In early 2008/09 the Director of Finance and Corporate Resources requested that options for increasing the level of automation in the procure to pay (P2P) be explored. As a consequence the following were initiated:
- A low value strategy which addresses those one off purchases of under £500. The principal recommendation was to seek to use Purchase Cards for many of these rather than setting up suppliers on SRM and to also seek to replace many of the imprest accounts. As a result the number of P cards in use has quadrupled in less than a year
- Suppliers which provided non-purchase order related services such as telecoms, water, electricity and gas were contacted to ascertain their ability or willingness to move to consolidated billing ie providing a single monthly or quarterly invoice with a supporting schedule which could be supplied in a format that could be uploaded to SAP. A significant (over 20,000 pa) reduction in invoice volumes has been achieved to date from consolidation
- For other suppliers which have reasonable volume and values it was decided to look again at the e-marketplace option. The business objectives and benefits include:
- Reduced process effort in purchasing as more online catalogues are used and the processes of selecting goods or services are simplified. Minor stationery and postage savings from replacement of paper orders by electronic orders
- Reduced process effort in invoice payment as electronic invoices are matched to e-orders.

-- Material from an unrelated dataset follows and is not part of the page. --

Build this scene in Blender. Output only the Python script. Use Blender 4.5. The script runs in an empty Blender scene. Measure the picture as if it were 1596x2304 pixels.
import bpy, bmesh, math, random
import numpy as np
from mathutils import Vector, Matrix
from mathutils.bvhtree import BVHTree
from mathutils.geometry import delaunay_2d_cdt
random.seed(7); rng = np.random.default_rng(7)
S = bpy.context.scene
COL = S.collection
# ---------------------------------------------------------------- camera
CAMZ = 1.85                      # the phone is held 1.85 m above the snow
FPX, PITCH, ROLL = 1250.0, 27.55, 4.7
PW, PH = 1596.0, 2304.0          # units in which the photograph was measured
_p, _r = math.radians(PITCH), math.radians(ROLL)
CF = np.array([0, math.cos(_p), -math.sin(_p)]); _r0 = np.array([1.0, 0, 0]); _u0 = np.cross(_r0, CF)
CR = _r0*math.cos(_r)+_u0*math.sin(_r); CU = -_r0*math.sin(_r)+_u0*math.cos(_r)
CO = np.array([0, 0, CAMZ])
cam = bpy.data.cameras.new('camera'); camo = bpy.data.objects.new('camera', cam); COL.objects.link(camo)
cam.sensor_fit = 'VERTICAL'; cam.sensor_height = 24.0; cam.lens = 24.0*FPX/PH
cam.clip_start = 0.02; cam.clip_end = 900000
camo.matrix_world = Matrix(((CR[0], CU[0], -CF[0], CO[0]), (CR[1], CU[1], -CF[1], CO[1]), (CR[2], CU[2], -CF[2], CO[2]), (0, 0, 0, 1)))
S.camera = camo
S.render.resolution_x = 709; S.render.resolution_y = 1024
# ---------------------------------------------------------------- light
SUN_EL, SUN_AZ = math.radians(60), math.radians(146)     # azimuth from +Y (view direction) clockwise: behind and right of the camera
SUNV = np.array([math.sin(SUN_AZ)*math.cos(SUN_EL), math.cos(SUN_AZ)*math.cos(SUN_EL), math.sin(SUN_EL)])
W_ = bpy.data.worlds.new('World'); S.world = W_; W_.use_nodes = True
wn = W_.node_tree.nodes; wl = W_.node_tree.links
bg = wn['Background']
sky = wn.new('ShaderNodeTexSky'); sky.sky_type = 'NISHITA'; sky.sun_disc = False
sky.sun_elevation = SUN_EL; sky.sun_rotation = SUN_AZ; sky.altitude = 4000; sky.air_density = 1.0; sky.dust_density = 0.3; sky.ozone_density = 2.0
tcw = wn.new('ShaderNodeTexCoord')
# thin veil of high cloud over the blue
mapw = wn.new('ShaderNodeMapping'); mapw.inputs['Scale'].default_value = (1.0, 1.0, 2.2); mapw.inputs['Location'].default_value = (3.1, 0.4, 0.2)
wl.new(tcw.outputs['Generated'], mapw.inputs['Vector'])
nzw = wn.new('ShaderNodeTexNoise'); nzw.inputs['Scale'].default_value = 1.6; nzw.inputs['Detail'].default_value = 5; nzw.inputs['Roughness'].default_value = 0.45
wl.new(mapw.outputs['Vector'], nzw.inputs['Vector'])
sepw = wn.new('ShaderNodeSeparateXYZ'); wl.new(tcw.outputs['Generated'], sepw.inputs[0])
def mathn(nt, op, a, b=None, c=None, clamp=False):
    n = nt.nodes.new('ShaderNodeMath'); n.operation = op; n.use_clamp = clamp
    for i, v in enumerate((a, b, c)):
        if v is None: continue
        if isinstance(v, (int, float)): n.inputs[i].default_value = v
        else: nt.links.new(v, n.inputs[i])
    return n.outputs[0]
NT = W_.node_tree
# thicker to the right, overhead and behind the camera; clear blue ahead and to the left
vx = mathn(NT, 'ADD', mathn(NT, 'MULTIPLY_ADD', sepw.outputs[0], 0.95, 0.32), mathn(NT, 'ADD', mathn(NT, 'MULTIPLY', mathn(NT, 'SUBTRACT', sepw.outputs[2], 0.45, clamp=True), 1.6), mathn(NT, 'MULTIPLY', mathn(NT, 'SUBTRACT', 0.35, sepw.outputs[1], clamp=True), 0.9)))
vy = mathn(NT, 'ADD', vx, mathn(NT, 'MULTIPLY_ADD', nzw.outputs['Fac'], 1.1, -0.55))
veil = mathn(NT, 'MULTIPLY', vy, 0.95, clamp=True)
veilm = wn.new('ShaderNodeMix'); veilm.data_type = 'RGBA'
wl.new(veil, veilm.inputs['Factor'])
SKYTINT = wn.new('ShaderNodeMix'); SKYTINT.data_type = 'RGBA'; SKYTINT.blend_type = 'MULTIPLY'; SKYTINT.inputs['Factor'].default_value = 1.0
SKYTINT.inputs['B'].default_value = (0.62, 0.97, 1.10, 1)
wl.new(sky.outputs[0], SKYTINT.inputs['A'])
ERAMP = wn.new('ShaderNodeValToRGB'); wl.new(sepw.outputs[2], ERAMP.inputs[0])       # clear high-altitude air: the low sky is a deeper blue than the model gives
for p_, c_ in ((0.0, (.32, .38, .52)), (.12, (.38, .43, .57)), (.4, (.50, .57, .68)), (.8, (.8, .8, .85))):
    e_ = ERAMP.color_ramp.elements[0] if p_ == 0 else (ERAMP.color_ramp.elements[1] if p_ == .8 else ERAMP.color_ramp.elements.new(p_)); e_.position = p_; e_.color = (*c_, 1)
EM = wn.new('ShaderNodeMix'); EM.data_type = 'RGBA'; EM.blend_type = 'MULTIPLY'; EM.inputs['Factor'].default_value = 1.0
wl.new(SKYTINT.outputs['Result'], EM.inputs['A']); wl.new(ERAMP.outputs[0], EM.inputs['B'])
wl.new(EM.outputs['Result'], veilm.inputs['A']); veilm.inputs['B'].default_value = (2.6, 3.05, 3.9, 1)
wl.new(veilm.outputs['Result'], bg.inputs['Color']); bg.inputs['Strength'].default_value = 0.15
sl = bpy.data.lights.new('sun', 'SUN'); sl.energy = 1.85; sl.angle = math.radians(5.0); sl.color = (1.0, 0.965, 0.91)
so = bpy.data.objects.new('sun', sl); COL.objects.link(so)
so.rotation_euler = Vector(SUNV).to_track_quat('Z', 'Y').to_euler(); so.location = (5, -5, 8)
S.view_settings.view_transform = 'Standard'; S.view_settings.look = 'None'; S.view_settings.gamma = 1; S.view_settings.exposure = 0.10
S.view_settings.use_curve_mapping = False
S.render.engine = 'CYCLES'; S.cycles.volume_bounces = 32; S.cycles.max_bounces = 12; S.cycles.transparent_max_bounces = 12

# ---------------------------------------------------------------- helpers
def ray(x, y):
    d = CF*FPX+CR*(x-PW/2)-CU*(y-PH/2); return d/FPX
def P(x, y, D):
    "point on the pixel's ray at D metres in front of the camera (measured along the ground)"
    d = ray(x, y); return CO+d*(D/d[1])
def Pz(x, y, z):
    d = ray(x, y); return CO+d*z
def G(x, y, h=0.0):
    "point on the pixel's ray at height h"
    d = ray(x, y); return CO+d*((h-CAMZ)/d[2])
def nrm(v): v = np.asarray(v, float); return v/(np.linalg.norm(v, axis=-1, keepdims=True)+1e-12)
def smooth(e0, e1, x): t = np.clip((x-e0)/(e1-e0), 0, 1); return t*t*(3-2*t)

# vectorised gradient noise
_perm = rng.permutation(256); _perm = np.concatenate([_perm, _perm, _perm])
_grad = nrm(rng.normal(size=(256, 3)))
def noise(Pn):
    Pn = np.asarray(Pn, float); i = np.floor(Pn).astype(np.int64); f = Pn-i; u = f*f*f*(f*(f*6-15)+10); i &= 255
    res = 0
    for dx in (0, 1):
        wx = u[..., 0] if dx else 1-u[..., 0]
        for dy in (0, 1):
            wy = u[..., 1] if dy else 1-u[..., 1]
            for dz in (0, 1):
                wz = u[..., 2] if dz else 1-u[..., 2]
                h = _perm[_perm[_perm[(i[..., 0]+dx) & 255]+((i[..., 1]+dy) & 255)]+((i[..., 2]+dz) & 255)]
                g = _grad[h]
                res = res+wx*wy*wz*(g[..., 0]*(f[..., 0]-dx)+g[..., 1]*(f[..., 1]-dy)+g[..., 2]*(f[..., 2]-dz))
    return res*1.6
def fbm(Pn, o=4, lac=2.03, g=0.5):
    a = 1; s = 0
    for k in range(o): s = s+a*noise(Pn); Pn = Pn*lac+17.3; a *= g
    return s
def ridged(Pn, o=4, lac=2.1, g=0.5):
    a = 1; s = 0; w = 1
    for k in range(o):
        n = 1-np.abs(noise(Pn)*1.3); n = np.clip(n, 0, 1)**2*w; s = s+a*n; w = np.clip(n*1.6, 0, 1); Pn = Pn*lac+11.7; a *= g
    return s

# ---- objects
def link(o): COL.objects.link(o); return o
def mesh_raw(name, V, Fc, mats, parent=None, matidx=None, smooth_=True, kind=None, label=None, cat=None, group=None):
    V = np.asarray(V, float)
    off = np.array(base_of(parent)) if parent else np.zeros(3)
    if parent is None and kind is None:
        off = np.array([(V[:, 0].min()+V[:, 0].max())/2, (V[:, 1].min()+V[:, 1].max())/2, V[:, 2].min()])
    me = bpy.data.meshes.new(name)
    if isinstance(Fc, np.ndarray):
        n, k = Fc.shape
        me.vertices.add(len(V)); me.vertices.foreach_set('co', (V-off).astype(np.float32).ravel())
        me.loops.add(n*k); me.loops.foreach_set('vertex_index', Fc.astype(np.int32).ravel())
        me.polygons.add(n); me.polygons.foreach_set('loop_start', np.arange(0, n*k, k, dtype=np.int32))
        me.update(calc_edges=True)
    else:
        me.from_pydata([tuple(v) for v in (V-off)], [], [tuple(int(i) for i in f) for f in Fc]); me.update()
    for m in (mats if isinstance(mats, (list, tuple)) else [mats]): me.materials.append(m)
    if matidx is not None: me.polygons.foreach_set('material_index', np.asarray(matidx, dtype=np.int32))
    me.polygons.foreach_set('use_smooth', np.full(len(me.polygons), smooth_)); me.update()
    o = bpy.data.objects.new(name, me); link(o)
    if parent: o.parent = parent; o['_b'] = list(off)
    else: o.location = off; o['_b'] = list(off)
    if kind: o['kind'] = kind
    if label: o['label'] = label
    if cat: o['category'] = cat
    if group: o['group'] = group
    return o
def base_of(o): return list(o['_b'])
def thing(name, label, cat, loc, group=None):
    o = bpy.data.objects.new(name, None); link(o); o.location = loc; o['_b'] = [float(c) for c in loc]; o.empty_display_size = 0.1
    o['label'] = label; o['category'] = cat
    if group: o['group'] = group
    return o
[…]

- Improved management information as all marketplace spending is against a recognised coding structure which supports spend analysis
- Improved contract compliance as spend can be more clearly directed to contracted suppliers
- Improved contract pricing.
The Council has contracted with EGS to provide the IdeA marketplace. Going live in 2009 the Council is contacting all its commercial suppliers to seek to adopt them to the marketplace. Wherever possible orders for goods and services will be sent to marketplace registered suppliers and we will be encouraging suppliers to invoice electronically.